What is the expected impact of The Red Sea Project on local businesses in tourism and beyond?

PAGANO: The Red Sea Project will benefit players along the tourism value chain, from local service providers to adjacent communities and future guests. The Red Sea Project is working to align with the three pillars of Vision 2030: creating a vibrant society, a thriving economy and an ambitious nation. Working in tandem with a range of domestic and international partners is key for the construction and operation of hotels, residential properties, commercial assets and tourist attractions. More than 1000 contracts worth more than SR25bn ($6.7bn) had been signed for the project as of August 2022, and 70% of the value was awarded to Saudi companies. We aim to implement circular systems that will establish a local source for sustainable and high-quality agriculture products. For example, we are partnering with various agricultural companies both locally and internationally to explore innovative food-production solutions such as biosaline farming. We are also identifying opportunities to farm seafood sustainably and establish eco-friendly recirculating aquaculture systems.

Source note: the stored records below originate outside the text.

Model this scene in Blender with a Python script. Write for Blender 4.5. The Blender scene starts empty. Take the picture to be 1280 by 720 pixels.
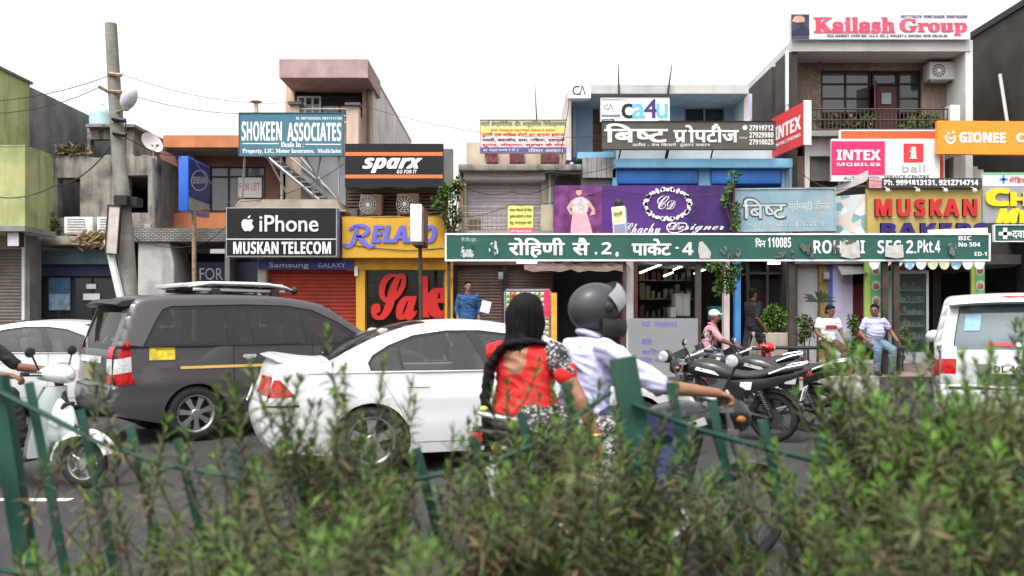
import bpy, bmesh, math, random
from mathutils import Vector, Matrix
from mathutils.geometry import tessellate_polygon
R = math.radians
scene = bpy.context.scene
COL = scene.collection
random.seed(7)

# ---------------------------------------------------------------- camera, sky, sun, exposure
F, HZ, HY = 1100.0, 1.45, 400.0          # focal length in 1280-wide pixels, eye height, horizon row
cd = bpy.data.cameras.new('camera'); cam = bpy.data.objects.new('camera', cd); COL.objects.link(cam)
cam.location = (0, 0, HZ); cam.rotation_euler = (R(90), 0, 0)
cd.sensor_width = 36; cd.lens = 36 * F / 1280; cd.shift_y = 40 / 1280
cd.clip_start = 0.05; cd.clip_end = 3000
cd.dof.use_dof = True; cd.dof.focus_distance = 13.0; cd.dof.aperture_fstop = 2.0
scene.camera = cam
w = bpy.data.worlds.new('World'); scene.world = w; w.use_nodes = True
nt = w.node_tree; nt.nodes.clear()
sky = nt.nodes.new('ShaderNodeTexSky'); sky.sky_type = 'NISHITA'; sky.sun_disc = False
SUN_EL, SUN_AZ = 62, 205
sky.sun_elevation = R(SUN_EL); sky.sun_rotation = R(SUN_AZ)
sky.air_density = 1.0; sky.dust_density = 6.0; sky.ozone_density = 1.0
hs = nt.nodes.new('ShaderNodeHueSaturation'); hs.inputs['Saturation'].default_value = 0.10
bg = nt.nodes.new('ShaderNodeBackground'); bg.inputs['Strength'].default_value = 0.15
wo = nt.nodes.new('ShaderNodeOutputWorld')
nt.links.new(sky.outputs[0], hs.inputs['Color']); nt.links.new(hs.outputs[0], bg.inputs['Color']); nt.links.new(bg.outputs[0], wo.inputs['Surface'])
sl = bpy.data.lights.new('sun', 'SUN'); sl.energy = 0.5; sl.angle = R(14); sl.color = (1, .97, .93)
so = bpy.data.objects.new('sun', sl); COL.objects.link(so)
so.rotation_euler = (R(90 - SUN_EL), 0, R(180 - SUN_AZ))
so.location = (0, -10, 30)
scene.view_settings.view_transform = 'Standard'; scene.view_settings.look = 'None'
scene.view_settings.exposure = 1.38; scene.view_settings.gamma = 1.0; scene.view_settings.use_curve_mapping = False
try:
    scene.cycles.max_bounces = 7; scene.cycles.transparent_max_bounces = 12; scene.cycles.use_denoising = True
    scene.cycles.caustics_reflective = False; scene.cycles.caustics_refractive = False
except Exception: pass

# ---------------------------------------------------------------- helpers
def X(px, Y): return (px - 640) / F * Y
def Z(py, Y): return HZ - (py - HY) / F * Y
def P(px, py, Y): return Vector((X(px, Y), Y, Z(py, Y)))
def S(r, g, b):
    f = lambda c: (c / 255 / 12.92 if c <= 10 else ((c / 255 + .055) / 1.055) ** 2.4)
    return (f(r), f(g), f(b))

def tag(o, label=None, cat=None, group=None, kind=None):
    if label: o['label'] = label
    if cat: o['category'] = cat
    if group: o['group'] = group
    if kind: o['kind'] = kind
    return o
def root(name, label, cat, loc=(0, 0, 0), rz=0, group=None):
    o = bpy.data.objects.new(name, None); COL.objects.link(o)
    o.empty_display_size = .1; o.location = loc; o.rotation_euler = (0, 0, rz)
    return tag(o, label, cat, group)
def root_matrix(o):
    m = Matrix()
    while o is not None:
        m = (Matrix.Translation(o.location) @ o.rotation_euler.to_matrix().to_4x4() @ Matrix.Diagonal((*o.scale, 1))) @ m
        o = o.parent
    return m
def copy_tree(o, parent=None):
    c = o.copy(); COL.objects.link(c)
    if parent is not None: c.parent = parent
    for ch in list(o.children): copy_tree(ch, c)
    return c

def link_mesh(name, me, parent, world=False):
    o = bpy.data.objects.new(name, me); COL.objects.link(o)
    if parent is not None:
        if world: me.transform(root_matrix(parent).inverted())
        o.parent = parent
    return o

class MB:
    def __init__(s): s.v = []; s.f = []; s.m = []; s.k = 0; s.cut = []
    def add(s, vs, fs):
        n = len(s.v); s.cut.append((n, len(s.f))); s.v += [tuple(v) for v in vs]
        for f in fs: s.f.append([i + n for i in f]); s.m.append(s.k)
        return s
    def box(s, a, b):
        x0, y0, z0 = a; x1, y1, z1 = b
        if x0 > x1: x0, x1 = x1, x0
        if y0 > y1: y0, y1 = y1, y0
        if z0 > z1: z0, z1 = z1, z0
        return s.add([(x0,y0,z0),(x1,y0,z0),(x1,y1,z0),(x0,y1,z0),(x0,y0,z1),(x1,y0,z1),(x1,y1,z1),(x0,y1,z1)],
                     [(0,3,2,1),(4,5,6,7),(0,1,5,4),(1,2,6,5),(2,3,7,6),(3,0,4,7)])
    def obox(s, c, size, m=None):
        m = m or Matrix(); c = Vector(c); h = [q / 2 for q in size]
        vs = [c + m.to_3x3() @ Vector((i*h[0], j*h[1], k*h[2])) for k in (-1,1) for j in (-1,1) for i in (-1,1)]
        return s.add(vs, [(0,2,3,1),(4,5,7,6),(0,1,5,4),(1,3,7,5),(3,2,6,7),(2,0,4,6)])
    def quad(s, *p): return s.add(p, [tuple(range(len(p)))])
    def prism(s, poly, d0, d1, fn=None):
        """polygon in (x,z) extruded along y from d0 (near) to d1"""
        fn = fn or (lambda x, z, y: (x, y, z))
        n = len(poly); area = sum(poly[i][0]*poly[(i+1)%n][1]-poly[(i+1)%n][0]*poly[i][1] for i in range(n))
        if area < 0: poly = poly[::-1]
        vs = [fn(x, z, d0) for x, z in poly] + [fn(x, z, d1) for x, z in poly]
        tris = tessellate_polygon([[Vector((x, z, 0)) for x, z in poly]])
        fs = []
        for t in tris:
            a, b, c = t; p, q, r = poly[a], poly[b], poly[c]
            if (q[0]-p[0])*(r[1]-p[1])-(q[1]-p[1])*(r[0]-p[0]) < 0: a, c = c, a
            fs.append((a, b, c)); fs.append((c+n, b+n, a+n))
        for i in range(n):
            j = (i+1) % n; fs.append((i, i+n, j+n, j))
        return s.add(vs, fs)
    def tube(s, pts, r, n=8, cap=True, flat=None):
        pts = [Vector(p) for p in pts]; k = len(pts)
        rs = r if isinstance(r, (list, tuple)) else [r]*k
        vs = []; up = Vector((0,0,1)); prev = None
        for i, p in enumerate(pts):
            d = (pts[min(i+1,k-1)] - pts[max(i-1,0)])
            d = d.normalized() if d.length > 1e-9 else Vector((0,0,1))
            if prev is None:
                a = d.cross(up)
                if a.length < .05: a = d.cross(Vector((0,1,0)))
            else: a = prev - d*prev.dot(d)
            a.normalize(); prev = a; b = d.cross(a)
            for j in range(n):
                t = 2*math.pi*j/n; q = (flat or 1)
                vs.append(p + a*rs[i]*math.cos(t) + b*rs[i]*q*math.sin(t))
        fs = []
        for i in range(k-1):
            for j in range(n):
                j2 = (j+1) % n
                fs.append((i*n+j, i*n+j2, (i+1)*n+j2, (i+1)*n+j))
        if cap: fs.append(tuple(range(n))[::-1]); fs.append(tuple((k-1)*n+j for j in range(n)))
        return s.add(vs, fs)
    def lathe(s, prof, c=(0,0,0), axis='z', n=24, closed=False, sc=(1,1,1)):
        """prof: (radius, height) list"""
        vs = []; c = Vector(c)
        for r, h in prof:
            for j in range(n):
                t = 2*math.pi*j/n; a, b = r*math.cos(t), r*math.sin(t)
                p = {'z': (a,b,h), 'y': (a,h,b), 'x': (h,a,b)}[axis]
                vs.append(c + Vector((p[0]*sc[0], p[1]*sc[1], p[2]*sc[2])))
        fs = []; k = len(prof)
        for i in range(k if closed else k-1):
            i2 = (i+1) % k
            for j in range(n):
                j2 = (j+1) % n
                f = (i*n+j, i*n+j2, i2*n+j2, i2*n+j)
                fs.append(f if axis != 'y' else f[::-1])
        return s.add(vs, fs)
    def ball(s, c, r, n=12, m=None, k=8):
        r = (r, r, r) if not isinstance(r, (tuple, list)) else r
        c = Vector(c); m = m.to_3x3() if m else Matrix.Identity(3)
        vs = [c + m @ Vector((0,0,-r[2]))]
        for i in range(1, k):
            ph = -math.pi/2 + math.pi*i/k
            for j in range(n):
                t = 2*math.pi*j/n
                vs.append(c + m @ Vector((r[0]*math.cos(ph)*math.cos(t), r[1]*math.cos(ph)*math.sin(t), r[2]*math.sin(ph))))
        vs.append(c + m @ Vector((0,0,r[2]))); L = len(vs)-1; fs = []
        for j in range(n):
            j2 = (j+1) % n
            fs.append((0, 1+j2, 1+j)); fs.append((L, L-n+j, L-n+j2))
            for i in range(k-2): fs.append((1+i*n+j, 1+i*n+j2, 1+(i+1)*n+j2, 1+(i+1)*n+j))
        return s.add(vs, fs)
    def shutter(s, x0, x1, z0, z1, y, pitch=.075, d=.018):
        n = max(3, int((z1-z0)/pitch)); h = (z1-z0)/n; vs = []; fs = []
        for i in range(n):
            z = z0 + i*h
            for dz, dy in ((0, .004), (.12, -d*.6), (.45, -d), (.8, -d*.6), (.95, .004)):
                vs += [(x0, y+dy, z+h*dz), (x1, y+dy, z+h*dz)]
        vs += [(x0, y+.004, z1), (x1, y+.004, z1)]
        for i in range(len(vs)//2-1): fs.append((2*i, 2*i+1, 2*i+3, 2*i+2))
        return s.add(vs, fs)
    def build_each(s, name, mat, parent, **k):
        ends = s.cut[1:] + [(len(s.v), len(s.f))]
        for (v0, f0), (v1, f1) in zip(s.cut, ends):
            q = MB(); q.add(s.v[v0:v1], [[i-v0 for i in f] for f in s.f[f0:f1]]); q.build(name, mat, parent, **k)
    def build(s, name, mat, parent=None, smooth=False, bevel=0, world=True, ang=38, seg=2):
        me = bpy.data.meshes.new(name); me.from_pydata(s.v, [], s.f); me.update()
        mats = mat if isinstance(mat, (list, tuple)) else [mat]
        for q in mats: me.materials.append(q)
        for p, k in zip(me.polygons, s.m): p.material_index = k
        if bevel:
            bm = bmesh.new(); bm.from_mesh(me)
            bmesh.ops.remove_doubles(bm, verts=bm.verts, dist=1e-5)
            ed = [e for e in bm.edges if len(e.link_faces) == 2 and e.calc_face_angle(0) > R(30)]
            bmesh.ops.bevel(bm, geom=ed, offset=bevel, segments=seg, affect='EDGES', profile=.5, clamp_overlap=True)
            bm.to_mesh(me); bm.free(); smooth = True
        if smooth:
            me.shade_smooth(); me.set_sharp_from_angle(angle=R(ang))
        return link_mesh(name, me, parent, world)

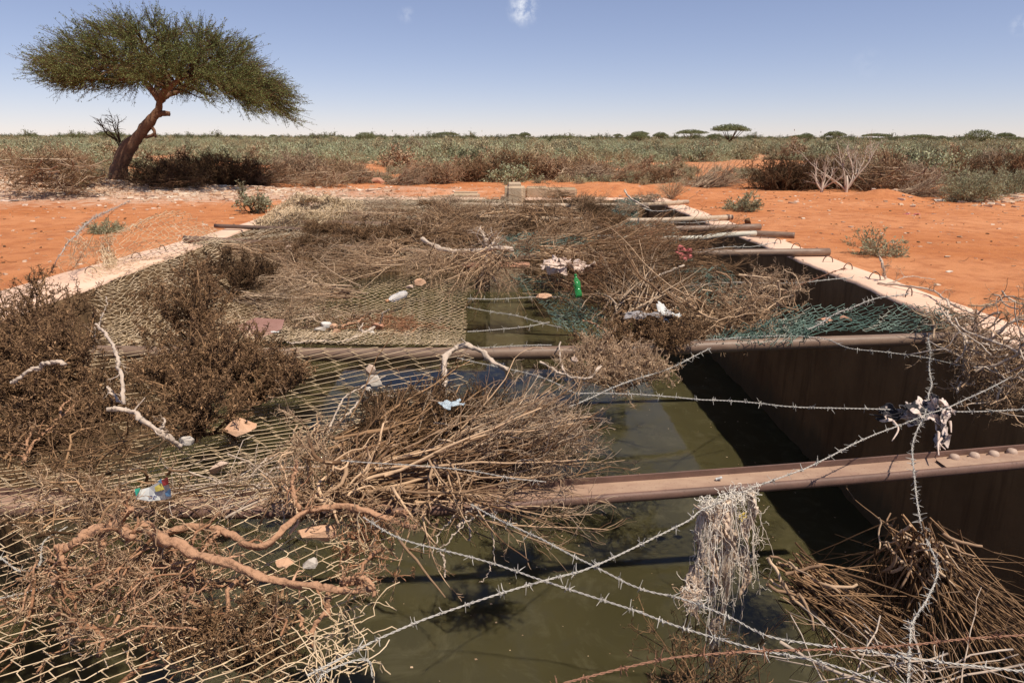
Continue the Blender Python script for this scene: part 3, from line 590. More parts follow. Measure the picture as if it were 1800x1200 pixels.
barbed([(1200, 502), (1290, 498), (1400, 496), (1490, 488), (1500, 486)], .08, 'barbed wire from the torn green netting to the right coping', sc=1.6, gap=.12)
barbed([(1376, 516), (1420, 496), (1470, 476), (1488, 470)], .08, 'short rusty barbed wire reaching up to a hook of the right coping', mt='wire_rust', sc=1.6, gap=.12)
barbed([(1215, 441), (1270, 436), (1330, 431), (1368, 426)], .08, 'barbed wire just behind the pipe with the red rag', sc=2, gap=.16)
barbed([(1130, 366), (1150, 372), (1190, 368), (1215, 366)], .06, 'farthest barbed wire, below the farthest beige pipe', sc=2.6, gap=.3)
barbed([(1135, 385), (1180, 391), (1230, 390), (1262, 386)], .04, 'barbed wire just under the collared beige pipe', sc=2.4, gap=.25)
barbed([(88, 478, .0), (110, 440, .25), (135, 411, .35), (165, 383, .25), (200, 367, .0), (228, 354, -.03)], 0, 'barbed wire looping off the left coping onto the red soil', sc=2, gap=.14)
barbed([(-30, 962), (10, 985), (35, 1000), (70, 990), (80, 950), (120, 925)], .06, 'loose grey barbed wire lying on the near left netting')
barbed([(560, 1210), (580, 1180), (640, 1160), (650, 1190)], .06, 'frayed wire end at the bottom edge of the near netting')
barbed([(-20, 1050), (60, 1030), (130, 1010), (190, 1000)], .05, 'thin grey barbed wire under the knotted branch at the left edge')
barbed([(600, 805), (720, 812), (820, 825), (900, 840), (960, 845)], .38, 'barbed wire holding down the front brush pile', sc=.7)

# ================================================================== BRUSH
def sm(n): return norm(rng.normal(size=(n, 3)))
def fan_md(base, d, L, spread=.35, n=40, n2=260, n3=900, r=.006, flat=.5, wig=.07, grav=0., jit=.06, K=9, sub=.3, ang=.45):
    """cut brushwood: stems from one butt end fanning out"""
    base = np.asarray(base, float); d = norm(np.asarray(d, float))
    st = base+rng.normal(size=(n, 3))*jit*[1, 1, .6]; sp = rng.normal(size=(n, 3))*spread; sp[:, 2] *= (1-flat)
    dd = norm(d+sp); P1 = walk(st, dd, L*(.65+.45*rng.random(n)), K, wig, grav); R1 = (r*(.55+.9*rng.random(n)))[:, None]*np.linspace(1, .3, K)[None]
    P2, R2 = kids(P1, R1, n2, L*sub, ang, 6, wig*1.6, grav, .75, .2, .4)
    P3, R3 = kids(P2, R2, int(n3*.8), L*sub*.32, ang*1.5, 4, wig*2.6, 0, .8, .15, .5, rmin=.0017)
    main = tubes(P1, R1, 5, caps=True); tw = MD(); tubes(P2, R2, 3, md=tw); tubes(P3, R3, 3, md=tw); return main, tw
def dome_md(c, rad, n=30, n2=400, n3=4000, r=.008, rt=.0015, Lt=.05, leaf=0, low=.0, wig=.2, K=8, ang=.8, kt=4, base=None, K3wig=.55):
    """rounded thorn bush: stems from its butt to points all through an uneven dome, crooked thorny twiglets on them"""
    c = np.asarray(c, float); rad = np.asarray(rad, float); base = c-[0, 0, rad[2]*.8] if base is None else np.asarray(base, float)
    tg = sm(n)*(.55+.5*rng.random((n, 1))); tg[:, 2] = np.abs(tg[:, 2])*(1-low)-low*.3*rng.random(n); tg = c+tg*rad
    u = np.linspace(0, 1, K)[None, :, None]; mid = (base+tg)/2+rng.normal(size=(n, 3))*rad*.22; bs = base+rng.normal(size=(n, 3))*rad*[.12, .12, .05]
    P1 = bs[:, None]*(1-u)**2+2*mid[:, None]*u*(1-u)+tg[:, None]*u**2; P1 = P1+np.cumsum(rng.normal(size=P1.shape)*.006*wig/.2, 1)
    R1 = (r*(.6+.8*rng.random(n)))[:, None]*np.linspace(1, .35, K)[None]
    mr = float(rad.mean()); P2, R2 = kids(P1, R1, n2, mr*.55, ang, 6, wig, .02, .6, .25, .4)
    P3, R3 = kids(P2, R2, n3, Lt, 1.1, kt, K3wig, .03, .7, .05, .5, Lv=.5, rmin=rt)
    main = tubes(P1, R1, 5, caps=True); tw = MD(); tubes(P2, R2, 3, md=tw); tubes(P3, R3, 3, md=tw)
    if leaf:
        k = rng.integers(0, len(P3), leaf); q = P3[k, -1]*(rng.random((leaf, 1)))+P3[k, 0]*0; q = P3[k, rng.integers(0, kt, leaf)]
        leaves(q, .020, .008, P3[k, -1]-P3[k, 0], 1.0, md=tw)
    return main, tw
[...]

In what ways can players in the sector complement government initiatives to diversify tourist offerings and source markets?

PAGANO: Many established tourist destinations are facing challenges related to climate change, biodiversity loss, land degradation and mass tourism. While these pose risks, they also represent opportunities for our industry to take the lead in finding solutions.

Making the Kingdom more accessible is a key goal of Vision 2030. Tourism is at the heart of this, with a focus on not only domestic and religious tourism, but also targeting a wider variety of inbound tourists. There have been structural and regulatory changes, as well as investment in giga-projects, to bolster the Kingdom’s position as one of the world’s fastest-growing tourism destinations in the world.

The project has also been aligned with global trends in luxury tourism – a segment seeing unprecedented growth – since the planning stages. By pioneering a new relationship between luxury and the environment, we are inviting the world to explore a new side of the country’s cultural, historical and natural heritage.